Secretary of Iran's Supreme National Security Council (SNSC) Ali Shamkhani

Iran’s top security official has ruled out holding direct talks with the United States during the ongoing sanctions removal talks in Vienna, emphasizing that no face-to-face discussion has been or will be held between Iranian and American diplomats in the course of the talks.

“So far, [our] contacts with the US delegation in Vienna have been through exchanging non-papers. Neither has there been nor will there be a need for more,” Secretary of Iran’s Supreme National Security Council (SNSC) Ali Shamkhani said in a post on his Twitter account on Tuesday.

However, Shamkhani said that such a communication method between Tehran and Washington could be replaced by other methods if a “good agreement” is within reach in the Austrian capital.

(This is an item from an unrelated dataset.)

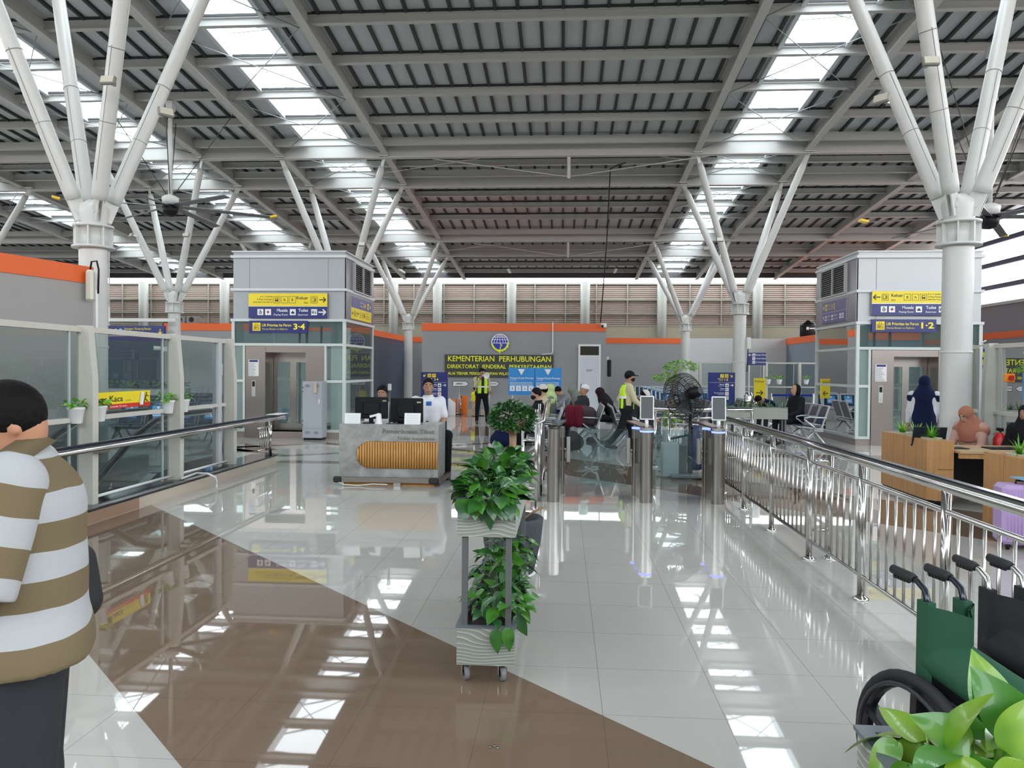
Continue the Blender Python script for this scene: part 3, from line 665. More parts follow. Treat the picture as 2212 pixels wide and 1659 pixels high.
# side signs on the towers
Ts=TR((0,0,0),math.pi/2)   # local x -> +y, reads from +x
t=thing('platform_sign','slanted-view purple and yellow 3-4 sign on the side of the left lift tower','sign',(pL1+.03,17.07,0),math.pi/2)
MB().box((.35,-.0,2.78),(2.2,.02,3.30)).build('sign_board',ALU,t); S=Sign(t); PUR_=mat('purple_sign_face',(.10,.085,.26),.35)
S.rect(PUR_,.35,3.05,2.2,3.30); S.rect(YEL,.35,2.78,2.2,3.045)
S.text(SWHITE,'Peron',1.15,3.19,.055); S.text(SWHITE,'Platform',1.15,3.11,.04,it=True); S.text(YTX,'3·4',1.42,3.10,.13,'l',.02); S.icon(YEL,BLK,1.86,3.17,.15,'train'); S.arrow(SWHITE,2.06,3.17,.06,0)
S.arrow(BLK,.47,2.91,.06,math.pi); S.icon(YEL,BLK,.66,2.91,.13,'exit',True); S.text(BLK,'Keluar',.80,2.91,.06); S.text(BLK,'Exit',.80,2.85,.035,it=True)
for k,i in enumerate(('A','B','bus')): S.icon(YEL,BLK,1.16+.18*k,2.91,.12,i,True)
for k,s_ in enumerate(('Jl. Ir. H. Juanda','Jl. Raya Perjuangan','Halte Bus Trans Patriot')): S.text(BLK,s_,1.65,2.97-.06*k,.03)
S.done()
t=thing('platform_sign','slanted-view purple 1-2 sign on the side of the right lift tower','sign',(6.45-.03,19.75,0),-math.pi/2)
MB().box((.35,0,2.80),(1.95,.02,3.32)).build('sign_board',ALU,t); S=Sign(t); S.rect(PUR_,.35,3.065,1.95,3.32); S.rect(PUR_,.35,2.80,1.95,3.055)
S.arrow(SWHITE,.47,3.19,.06,math.pi); S.icon(YEL,BLK,.64,3.19,.15,'train'); S.text(YTX,'Peron',.78,3.21,.05); S.text(SWHITE,'Platform',.78,3.13,.035,it=True); S.text(YTX,'1·2',1.02,3.12,.14,'l',.02)
S.arrow(SWHITE,.47,2.93,.06,math.pi*.7); S.icon(SWHITE,BLK,.62,2.93,.12,'wc'); S.text(SWHITE,'Toilet',.74,2.95,.05); S.text(SWHITE,'Restroom',.74,2.88,.03,it=True); S.icon(SWHITE,BLK,1.05,2.93,.12,'mosque'); S.text(SWHITE,'Musala',1.17,2.95,.05); S.text(SWHITE,'Praying Room',1.17,2.88,.03,it=True); S.icon(SWHITE,BLK,1.58,2.93,.12,'cross'); S.icon(SWHITE,BLK,1.74,2.93,.12,'baby'); S.done()
# ================= ministry sign =================
Y=27.86; x0,zb,x1,zt=put(961,1196,767,814,Y)
t=thing('ministry_sign','dark board with yellow KEMENTERIAN PERHUBUNGAN lettering on the grey wall','sign',(x0,Y-.04,0)); W=x1-x0;H=zt-zb
MB().box((0,0,zb),(W,.04,zt)).build('sign_board',mat('dark_grey_sign_board',(.045,.05,.045),.5),t)
S=Sign(t); LY=mat('lime_yellow_letters',(.90,.95,.02),.4)
S.text(LY,'KEMENTERIAN  PERHUBUNGAN',W*.03,zt-H*.30,H*.24,'l',.008,wid=W*.945); S.text(LY,'DIREKTORAT  JENDERAL  PERKERETAAPIAN',W*.025,zt-H*.61,H*.17,'l',.008,wid=W*.955)
S.text(LY,'ALAI TEKNIK PERKERETAAPIAN WILAYAH',W*.03,zt-H*.90,H*.125,'l',.01,wid=W*.61); S.done()
p=at(1080,740,Y-.05); t=thing('round_emblem','round blue globe emblem with yellow gear rim on the grey wall','emblem',(p.x,p.y,p.z)); Rr=18*27.8/1640
m=MB(); m.lathe([(Rr*.94,0),(Rr*.94,.03)],n=32,T=TR((0,.03,0),0,R(90))); m.build('blue_disc',mat('royal_blue',(.01,.03,.45),.4),t)
S=Sign(t,None,-.002)
for k in range(32):
    a0,a1=2*math.pi*k/32,2*math.pi*(k+1)/32
    deg=math.degrees(a0)%360; c=SWHITE if deg<185 else LY; r1=1.06+(.08 if (deg>270 and k%2) else 0); r0=.94 if deg<185 else .86
    S.poly(c,[(Rr*r0*math.cos(a0),Rr*r0*math.sin(a0)),(Rr*r1*math.cos(a0),Rr*r1*math.sin(a0)),(Rr*r1*math.cos(a1),Rr*r1*math.sin(a1)),(Rr*r0*math.cos(a1),Rr*r0*math.sin(a1))],2,'rim')
wl=.02
S.line(SWHITE,-Rr*.93,-.02,Rr*.93,-.02,wl,3,'globe_line')
for ex in (.0,.4,.75):
    for sg in ((1,) if ex==0 else (1,-1)):
        pts=[(sg*ex*Rr*.93*math.cos(a),-.02+Rr*.93*math.sin(a)) for a in [math.pi/2*k/6 for k in range(7)]]
        for a,b in zip(pts,pts[1:]): S.line(SWHITE,*a,*b,wl,3,'globe_line')
for zz in (.35,.65): wx=Rr*.93*math.sqrt(1-zz*zz); S.line(SWHITE,-wx,Rr*zz,wx,Rr*zz,wl,3,'globe_line')
for a,b in (((.0,-.1),(.12,-.3)),((.12,-.3),(.3,-.25)),((0,-.1),(.05,-.12)),((.3,-.25),(.1,-.45)),((.1,-.45),(0,-.95)),((0,-.95),(0,-1.35)),((-.9,-.25),(-.5,-.85)),((-.5,-.85),(0,-1.2))): S.line(LY,a[0]*Rr,a[1]*Rr,b[0]*Rr,b[1]*Rr,.03,4,'emblem_line')
S.done()
# white conduit
p=at(1194,700,Y); q=at(1194,758,Y); r_=at(1170,767,Y)
tag(MB().tube([(p.x,Y-.02,p.z+.06),(q.x,Y-.02,q.z),(q.x-.03,Y-.02,q.z-.1),(r_.x,Y-.02,r_.z+.02)],.022,8).build('wall_conduit',WHITE),'white conduit running down the grey ministry wall','pipe')
# white door in the wall
x0,zb,x1,zt=put(1248,1298,744,884,Y)
d_=struct(MB().box((x0,Y-.05,0),(x0+.07,Y+.04,zt)).box((x1-.07,Y-.05,0),(x1,Y+.04,zt)).box((x0+.07,Y-.05,zt-.07),(x1-.07,Y+.04,zt)).box((x0+.07,Y-.05,zt-.47),(x1-.07,Y+.04,zt-.40)).build('door_1',mat('white_door_frame',(.74,.76,.78),.4)))
m=MB(); m.box((x0+.07,Y-.03,.01),(x1-.07,Y+.02,zt-.47)); m.build('door_leaf',mat('white_door_leaf',(.66,.69,.74),.4),d_)
m=MB(); 
for k in range(24): z=.08+k*.087; m.box((x0+.12,Y-.034,z),(x1-.12,Y-.03,z+.004))
m.build('door_groove',mat('pale_groove',(.50,.53,.58),.5),d_)
MB().add([(x0+.07,Y-.02,zt-.40),(x1-.07,Y-.02,zt-.40),(x1-.07,Y-.02,zt-.07),(x0+.07,Y-.02,zt-.07)],[(0,1,2,3)]).build('transom_pane',mat('dark_reflective_pane',(.06,.055,.045),.08,.3),d_)
MB().box((x0+.10,Y-.09,1.0),(x0+.24,Y-.05,1.03)).box((x0+.11,Y-.07,.9),(x0+.14,Y-.03,1.1)).build('door_handle',CHROME,d_)
S=Sign(d_,None,Y-.035); xm=(x0+x1)/2; S.rect(mat('grey_print2',(.2,.2,.22),.6),xm-.12,1.62,xm+.12,1.64,1,'door_plate'); S.rect(mat('grey_print2'),xm-.1,1.58,xm+.1,1.60,1,'door_plate'); S.done()
# speaker on block corner, cctv dome
p=at(1313,795,28.2); t=thing('wall_speaker','black loudspeaker on the right edge of the ministry wall','speaker',(p.x-.02,28.2,p.z)); MB().box((0,-.14,-.32),(.14,.14,.3),ch=.03).build('speaker_box',DARK,t); MB().box((-.03,-.04,.3),(.05,.04,.42)).build('bracket',WHITE,t)
p=at(1304,703,27.8); t=thing('dome_camera','white security camera at the top right corner of the ministry wall','camera',(p.x,27.8,p.z)); MB().box((-.1,-.06,-.08),(.1,.08,.08),ch=.02).build('housing',WHITE,t); MB().sph((-.05,-.08,-.03),.05).build('lens',DARK,t)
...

Meanwhile, US State Department spokesman Ned Price said on Monday that Washington remains open to meeting with Iranian officials directly to discuss the Joint Comprehensive Plan of Action (JCPOA), commonly known as the 2015 Iran deal, and other issues.

“We are prepared to meet directly. We have consistently held the position that it would be much more productive to engage with Iran directly on both JCPOA negotiations and on other issues,” he told reporters.

Russia’s Permanent Representative to International Organizations in Vienna, Mikhail Ulyanov, also tweeted that direct Iran-US dialogue “at advanced stage of the Vienna talks might be useful.”

Iran and the remaining participants to the JCPOA have been holding talks in Vienna since April last year with the aim of reviving the deal by bringing the US into full compliance.

The US left the JCPOA in May 2018 under former president Donald Trump. The Vienna talks began on a promise by Trump’s successor, Joe Biden, to rejoin the deal and repeal the so-called maximum pressure campaign against Iran. Biden, however, has so far failed to undo Trump’s own undoing of Barack Obama’s Iran policy, which led to the JCPOA in June 2015.

Due to the latest developments, many observers now believe that the talks are advancing at an optimal pace and if all sides act realistically, a final agreement could be achieved within a logical time interval.

Tehran has not allowed the US to attend the negotiations due to its withdrawal from the JCPOA and its failure to remove its anti-Iran sanctions. As a result, the other participants are conducting shuffle diplomacy between the two sides.